The case is James A. Survilla, Transferee, Docket No. 6332-12, filed 9/9/14, but Jim is a bystander. The heavy in this piece is J. T. Atkins, IRS’ witness, whose credentials Judge Laro addresses in a footnote.

“Mr. Atkins graduated from Harvard Law School in 1982, after which he practiced mergers and acquisitions law for 3 years and worked as an investment banker for 29 years.” Order, at p. 1, footnote 1.

I’ll spare you my snarky remarks about those who practice briefly and hie themselves off to other (presumably more lucrative) endeavors. And certainly I’ll avoid the t-shirt: “Harvard- because not everyone can go to Cornell.”

There, now we can get on with it. Judge Laro: “To be admissible, expert testimony must be both relevant and reliable. To be reliable, expert testimony must be based on sufficient facts or data and it must be the product of reliable principles and methods properly applied.
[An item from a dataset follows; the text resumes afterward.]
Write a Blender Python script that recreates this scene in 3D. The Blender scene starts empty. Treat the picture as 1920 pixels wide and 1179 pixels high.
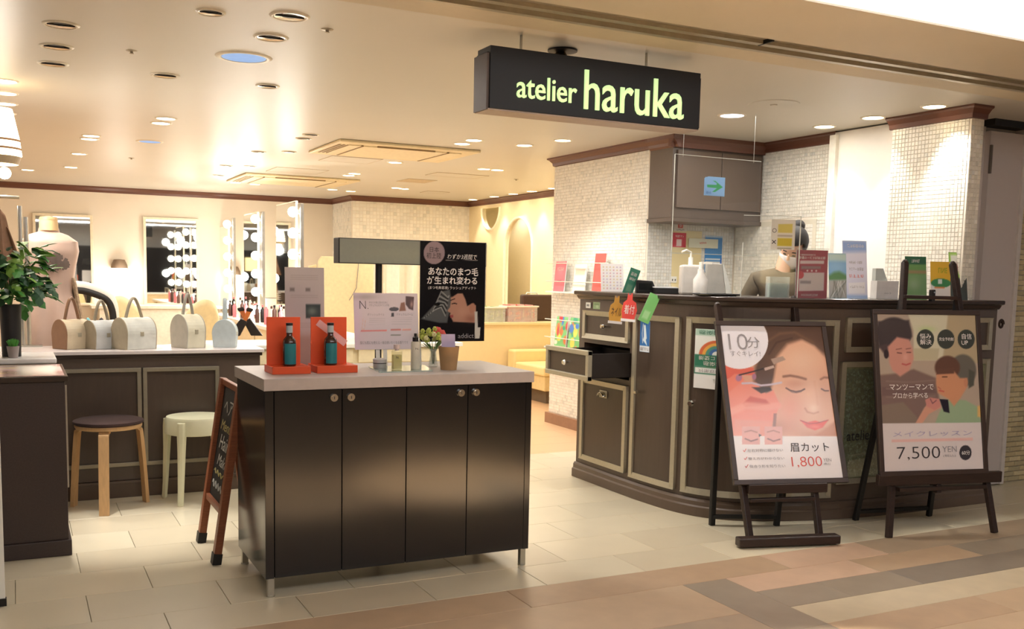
import bpy, bmesh, math, random
import numpy as np
from mathutils import Vector, Matrix, Euler
random.seed(11); RNG = np.random.default_rng(5)
SC = bpy.context.scene; COL = SC.collection
# ------------------------------------------------------------------ camera
FPX, PPX, PPY, CAMZ = 1853.0, 960.0, 709.0, 1.35
YAW, PIT, ROL = [math.radians(a) for a in (26.79, -5.97, 1.184)]
_f = Vector((math.sin(YAW)*math.cos(PIT), math.cos(YAW)*math.cos(PIT), math.sin(PIT)))
_r0 = Vector((math.cos(YAW), -math.sin(YAW), 0)); _u0 = _r0.cross(_f)
_r = _r0*math.cos(ROL)+_u0*math.sin(ROL); _u = _u0*math.cos(ROL)-_r0*math.sin(ROL)
CAM0 = Vector((0, 0, CAMZ))
cd = bpy.data.cameras.new('camera'); cam = bpy.data.objects.new('camera', cd); COL.objects.link(cam)
cam.matrix_world = Matrix(((_r.x, _u.x, -_f.x, 0), (_r.y, _u.y, -_f.y, 0), (_r.z, _u.z, -_f.z, CAMZ), (0, 0, 0, 1)))
cd.sensor_width = 36; cd.lens = FPX/1920*36; cd.shift_y = (PPY-589.5)/1920; cd.clip_start = .02
SC.camera = cam
SC.view_settings.view_transform = 'Standard'; SC.view_settings.look = 'None'
SC.view_settings.gamma = 1; SC.view_settings.use_curve_mapping = False
SC.view_settings.exposure = 0.74
# ------------------------------------------------------------------ world and added area fill lights
W = bpy.data.worlds.new('world'); SC.world = W; W.use_nodes = True
W.node_tree.nodes['Background'].inputs[0].default_value = (.95, .95, 1, 1)
W.node_tree.nodes['Background'].inputs[1].default_value = .12
WARM = (1, .91, .75); WARM2 = (1, .965, .92); COOL = (.93, .96, 1)
SPOT_W = 26.0

def area_lamp(name, loc, sx, sy, watt, col, rot=(0, 0, 0)):
    l = bpy.data.lights.new(name, 'AREA'); l.shape = 'RECTANGLE'; l.size = sx; l.size_y = sy; l.energy = watt; l.color = col
    o = bpy.data.objects.new(name, l); o.location = loc; o.rotation_euler = rot; COL.objects.link(o); return o
area_lamp('mall_fill', (2.6, .6, 2.62), 5, .8, 44, (.96, .96, 1.0), (.35, 0, 0))  # unseen broad fill standing in for cool light from the mall
area_lamp('far_mall_fill', (0, -4.4, 2.68), 8, .8, 60, (1, .97, .93))  # unseen fill added so the far mall shows grey in the mirrors
area_lamp('shop_fill', (1.2, 9.8, 2.385), 3.6, 3.0, 38, WARM2)  # broad fills added under the shop ceiling, not fixtures of the shop
area_lamp('shop_fill', (2.3, 5.6, 2.385), 3.0, 1.6, 30, WARM2)
area_lamp('shop_fill', (4.4, 5.3, 2.385), .9, 1.0, 9, WARM2)  # fill added to brighten the tiled walls at the reception
area_lamp('shop_fill', (4.9, 10.6, 2.385), 1.6, 3.6, 40, WARM)

def spot(parent, loc, watt, ang, col, target=None, blend=.5, r=.04):
    l = bpy.data.lights.new('lamp', 'SPOT'); l.energy = watt; l.spot_size = math.radians(ang); l.spot_blend = blend
    l.color = col; l.shadow_soft_size = r
    o = bpy.data.objects.new('lamp', l); COL.objects.link(o); o.location = loc
    if target is not None:
        d = Vector(target)-(parent.location if parent else Vector((0, 0, 0)))-Vector(loc)
        o.rotation_euler = d.to_track_quat('-Z', 'Y').to_euler()
    o.parent = parent; return o
# ------------------------------------------------------------------ placing by measured sight lines onto real planes
def _ray(u, v): return _r*((u-PPX)/FPX)-_u*((v-PPY)/FPX)+_f
def at_y(u, v, y): d = _ray(u, v); return CAM0+d*(y/d.y)
def at_x(u, v, x): d = _ray(u, v); return CAM0+d*(x/d.x)
def at_z(u, v, z=0.): d = _ray(u, v); return CAM0+d*((z-CAMZ)/d.z)
# ------------------------------------------------------------------ materials
def lin(c): return tuple(((x/255)/12.92 if x/255 <= .04045 else ((x/255+.055)/1.055)**2.4) for x in c)
MC = {}
def mat(name, c, rough=.5, metal=0., noise=.07, scale=25., bump=0., emit=0., alpha=1., trans=0., coat=0., stretch=None, ior=1.45, ecol=None, spec=None):
    if name in MC: return MC[name]
    m = bpy.data.materials.new(name); m.use_nodes = True; nt = m.node_tree; b = nt.nodes['Principled BSDF']
    L = lin(c)
    tc = nt.nodes.new('ShaderNodeTexCoord'); mp = nt.nodes.new('ShaderNodeMapping'); nz = nt.nodes.new('ShaderNodeTexNoise')
    nt.links.new(tc.outputs['Object'], mp.inputs[0]); nt.links.new(mp.outputs[0], nz.inputs['Vector'])
    if stretch: mp.inputs['Scale'].default_value = stretch
    nz.inputs['Scale'].default_value = scale; nz.inputs['Detail'].default_value = 3
    mx = nt.nodes.new('ShaderNodeMix'); mx.data_type = 'RGBA'
    mx.inputs[6].default_value = (*[x*(1-noise*2) for x in L], 1); mx.inputs[7].default_value = (*[min(1, x*(1+noise*2)) for x in L], 1)
    nt.links.new(nz.outputs[0], mx.inputs[0]); nt.links.new(mx.outputs[2], b.inputs['Base Color'])
    b.inputs['Roughness'].default_value = rough; b.inputs['Metallic'].default_value = metal
    b.inputs['IOR'].default_value = ior
    if spec is not None: b.inputs['Specular IOR Level'].default_value = spec
    if coat: b.inputs['Coat Weight'].default_value = coat; b.inputs['Coat Roughness'].default_value = .15
    if trans: b.inputs['Transmission Weight'].default_value = trans
    if alpha < 1: b.inputs['Alpha'].default_value = alpha
    if emit:
        b.inputs['Emission Color'].default_value = (*(lin(ecol) if ecol else L), 1); b.inputs['Emission Strength'].default_value = emit
    if bump:
        bp = nt.nodes.new('ShaderNodeBump'); bp.inputs['Strength'].default_value = bump; bp.inputs['Distance'].default_value = .004
        nt.links.new(nz.outputs[0], bp.inputs['Height']); nt.links.new(bp.outputs[0], b.inputs['Normal'])
    MC[name] = m; return m
def attr_mat(name, rough, noise=.05, scale=60, coat=0., bump=0.):
    if name in MC: return MC[name]
    m = mat(name, (255, 255, 255), rough, noise=noise, scale=scale, coat=coat, bump=bump); nt = m.node_tree; b = nt.nodes['Principled BSDF']
    at = nt.nodes.new('ShaderNodeAttribute'); at.attribute_name = 'col'
    src = b.inputs['Base Color'].links[0].from_node
    mu = nt.nodes.new('ShaderNodeMix'); mu.data_type = 'RGBA'; mu.blend_type = 'MULTIPLY'; mu.inputs[0].default_value = 1
    nt.links.new(src.outputs[2], mu.inputs[6]); nt.links.new(at.outputs['Color'], mu.inputs[7])
    nt.links.new(mu.outputs[2], b.inputs['Base Color']); return m
def joint_mat(name, c, c2, bw, bh, rough=.4, mortar=.004):
    m = mat(name, c, rough, noise=.06, scale=4); nt = m.node_tree; b = nt.nodes['Principled BSDF']
    br = nt.nodes.new('ShaderNodeTexBrick'); tc = nt.nodes.new('ShaderNodeTexCoord')
    nt.links.new(tc.outputs['Object'], br.inputs[0]); br.inputs['Scale'].default_value = 1
    br.inputs['Brick Width'].default_value = bw; br.inputs['Row Height'].default_value = bh; br.inputs['Mortar Size'].default_value = mortar
    br.inputs['Color1'].default_value = (*lin(c), 1); br.inputs['Color2'].default_value = (*lin([x*.96 for x in c]), 1); br.inputs['Mortar'].default_value = (*lin(c2), 1)
    nt.links.new(br.outputs[0], b.inputs['Base Color']); return m
def glassy(name, tint=(.96, .98, .97), refl=.08, haze=0.04):
    if name in MC: return MC[name]
    m = bpy.data.materials.new(name); m.use_nodes = True; nt = m.node_tree; nt.nodes.clear()
    out = nt.nodes.new('ShaderNodeOutputMaterial'); tr = nt.nodes.new('ShaderNodeBsdfTransparent'); gl = nt.nodes.new('ShaderNodeBsdfGlossy')
    df = nt.nodes.new('ShaderNodeBsdfDiffuse'); m1 = nt.nodes.new('ShaderNodeMixShader'); m2 = nt.nodes.new('ShaderNodeMixShader')
    nz = nt.nodes.new('ShaderNodeTexNoise'); nz.inputs['Scale'].default_value = 3
    mr = nt.nodes.new('ShaderNodeMapRange'); mr.inputs[3].default_value = haze*.6; mr.inputs[4].default_value = haze*1.4
    nt.links.new(nz.outputs[0], mr.inputs[0]); nt.links.new(mr.outputs[0], m1.inputs[0])
    tr.inputs[0].default_value = (*tint, 1); gl.inputs['Roughness'].default_value = .03; df.inputs[0].default_value = (.9, .9, .9, 1)
    nt.links.new(tr.outputs[0], m1.inputs[1]); nt.links.new(df.outputs[0], m1.inputs[2])
    m2.inputs[0].default_value = refl; nt.links.new(m1.outputs[0], m2.inputs[1]); nt.links.new(gl.outputs[0], m2.inputs[2])
    nt.links.new(m2.outputs[0], out.inputs[0]); MC[name] = m; return m
def emit_mat(name, c, s):
    return mat(name, c, .5, emit=s, noise=.01)
cream = mat('cream plaster', (236, 226, 210), .75, noise=.02, scale=4)
ceil_m = mat('ceiling paint', (210, 205, 194), .38, noise=.015, scale=2, spec=.27)
soffit_m = mat('soffit paint', (208, 197, 176), .6, noise=.02, scale=3)
crown_m = mat('crown wood', (104, 66, 52), .35, bump=.1, stretch=(1, 1, 12))
brown = mat('taupe lacquer', (92, 78, 68), .33, noise=.05, scale=40, spec=.5)
brown2 = mat('dark taupe panel', (78, 65, 56), .32, noise=.06, scale=60, stretch=(1, 1, .1))
champ = mat('champagne metal', (182, 174, 152), .34, metal=.45, noise=.05, scale=70)
steel = mat('brushed steel', (190, 188, 180), .28, metal=1.)
chrome = mat('chrome', (220, 218, 210), .12, metal=1.)
mirror_m = mat('mirror silver', (235, 236, 232), .02, metal=1., noise=.003)
black_gloss = mat('black gloss laminate', (12, 13, 17), .16, noise=.15, scale=90, ior=1.66)
black_m = mat('matt black', (26, 24, 23), .5)
darkwood = mat('dark stained wood', (48, 33, 27), .42, noise=.25, scale=14, stretch=(1, 1, 8), bump=.15)
redwood = mat('reddish brown wood', (142, 84, 55), .4, noise=.2, scale=20, stretch=(1, 1, 8), bump=.15)
birch = mat('birch wood', (206, 166, 118), .4, noise=.1, scale=16, stretch=(6, 6, 1))
white_m = mat('white plastic', (236, 234, 224), .35, noise=.02)
paper_w = mat('white paper', (238, 236, 236), .6, noise=.02)
slab_m = mat('grey laminate', (176, 166, 160), .45, noise=.05, scale=30)
ivory = mat('ivory plastic', (224, 222, 190), .35, noise=.02)
yellowcream = mat('cream vinyl', (240, 220, 160), .45, noise=.03)
print_m = attr_mat('printed paper', .4, .015, 80)
print_g = attr_mat('printed paper under gloss film', .18, .015, 80, coat=.25)
ink_d = mat('dark ink', (58, 52, 54), .5); ink_g = mat('grey ink', (150, 146, 150), .5); ink_r = mat('red ink', (222, 92, 84), .5)
ink_w = mat('white ink', (236, 230, 224), .5); ink_y = mat('yellow ink', (236, 190, 40), .5)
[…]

To be relevant, expert testimony must ‘assist the trier of fact to understand the evidence or to determine a fact in issue.’ ‘Expert testimony is not relevant if the expert is offering a personal evaluation of* * * the motivations of the parties.’ ‘The proponent of expert testimony must establish its admissibility by a preponderance of the evidence.’” Order, at p. 2. (Citations omitted).

Judge Laro serves as gatekeeper, and J. T. is a gatecrasher.
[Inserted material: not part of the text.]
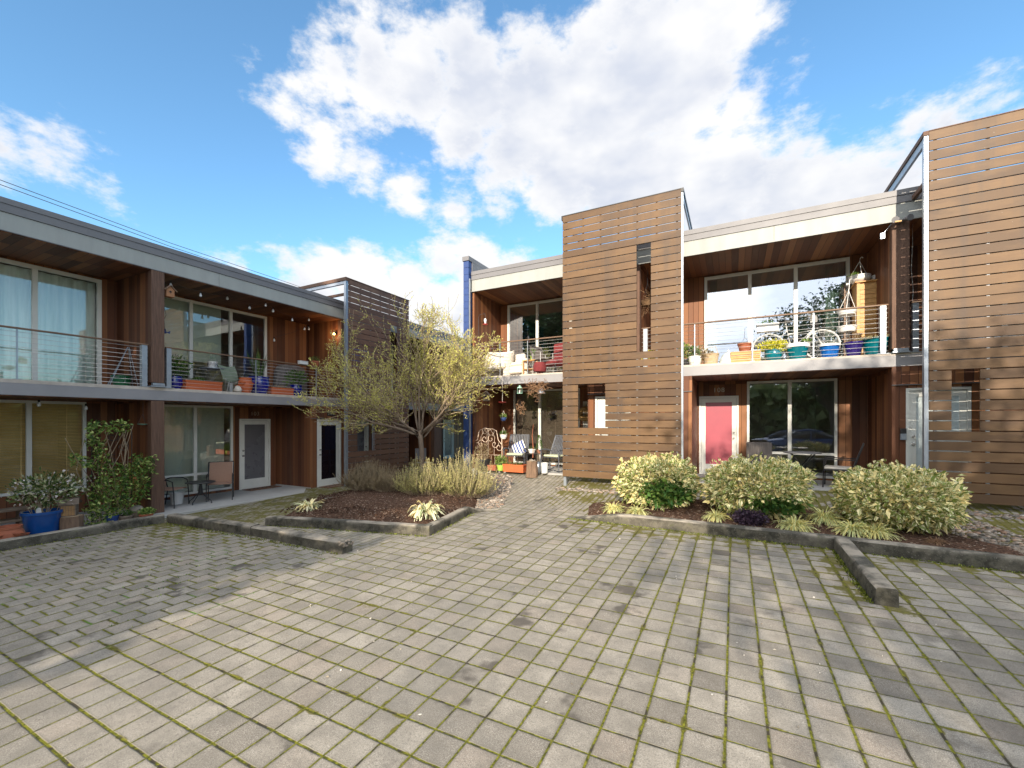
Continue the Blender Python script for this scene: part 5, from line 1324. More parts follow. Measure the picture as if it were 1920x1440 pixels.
# macrame planters: two pots on one cord
def hangpot(p, r, h, mat, label, cord, plant='leafgreen'):
    o = empty('hanging_planter', p, label, 'hanging planter')
    potmesh(MB(), r*.6, r, h, .012, r*.12).build('pot', mat, o, smooth=True); MB().lathe([(r*.86, h-.03), (1e-5, h-.02)], 16).build('soil', 'soilpot', o)
    for k in range(3): a = k*2.094+.5; MB().tube([(math.cos(a)*r*.5, math.sin(a)*r*.5, -.01), (math.cos(a)*r*1.04, math.sin(a)*r*1.04, h*.7), (0, 0, cord)], .004, 4).build('cord', 'cream', o)
    bush('foliage', o, (0, 0, h+.03), r*1.0, r*1.0, .06, 130, .055, .018, plant)
    return o
hangpot(hangat(944, 789, .02), .085, .10, 'bluepaint', 'small dusty blue hanging pot, upper of the macrame pair', .30, 'vine')
hangpot(hangat(944, 823, .02), .10, .13, 'whitepot', 'white hanging pot, lower of the macrame pair', .34)
# iron daybed end / bench
bx0 = R.uz(889, 800, -.12)[0]; bx1 = R.uz(941, 800, -.12)[0]; bw = bx1-bx0
o = empty('scroll_iron_bench', tuple(R.P((bx0+bx1)/2, -.12, RF)), 'cream scroll iron bench end in front of the blue party wall', 'bench')
h0 = R.uz(889, 815, -.12)[1]-RF; h1 = R.uz(915, 804, -.12)[1]-RF; hw = bw/2
for s2 in (-1, 1): MB().tube([(s2*hw, 0, 0), (s2*hw, 0, h0*.96)], .017, 8).build('post', 'rust', o); MB().sphere((s2*hw, 0, h0*.98), .026, 10, 8).build('finial', 'rust', o, smooth=True)
MB().tube([(-hw, 0, h0*.80), (-hw*.75, 0, h0*.85), (-hw*.62, 0, h1*.95), (-hw*.35, 0, h1), (hw*.35, 0, h1), (hw*.62, 0, h1*.95), (hw*.75, 0, h0*.85), (hw, 0, h0*.72)], .012, 6).build('crest', 'rust', o)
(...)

J. T. has predominantly given only legal conclusions, or at best mixed conclusions of law and fact. He’s telling the Judge what to find, and Judge Laro isn’t buying it.

But J. T.’s opinion isn’t wholly worthless.

Judge Laro: “Nonetheless, Mr. Atkins does provide several opinions which are properly within the purview of an expert, including his opinions that: (1) it is ‘not normal’ for a C corporation without operating assets to be purchased for more than its book value; (2) discussions centered on taxes and the removal of noncash assets and liabilities from a corporation are not ‘typically topics of* * * [primary] focus’; (3) the wire transfer or escrow of an acquired corporation’s cash assets as part of a stock sale is ‘highly unusual’; and (4) indemnity clauses regarding postclosing tax liabilities are ‘highly unusual’.” Order, at p. 6.

So J. T. can get that much in. But the rest goes over the side. And if IRS still wants J. T.’s explications to go in evidence at trial, they must redact his written opinion.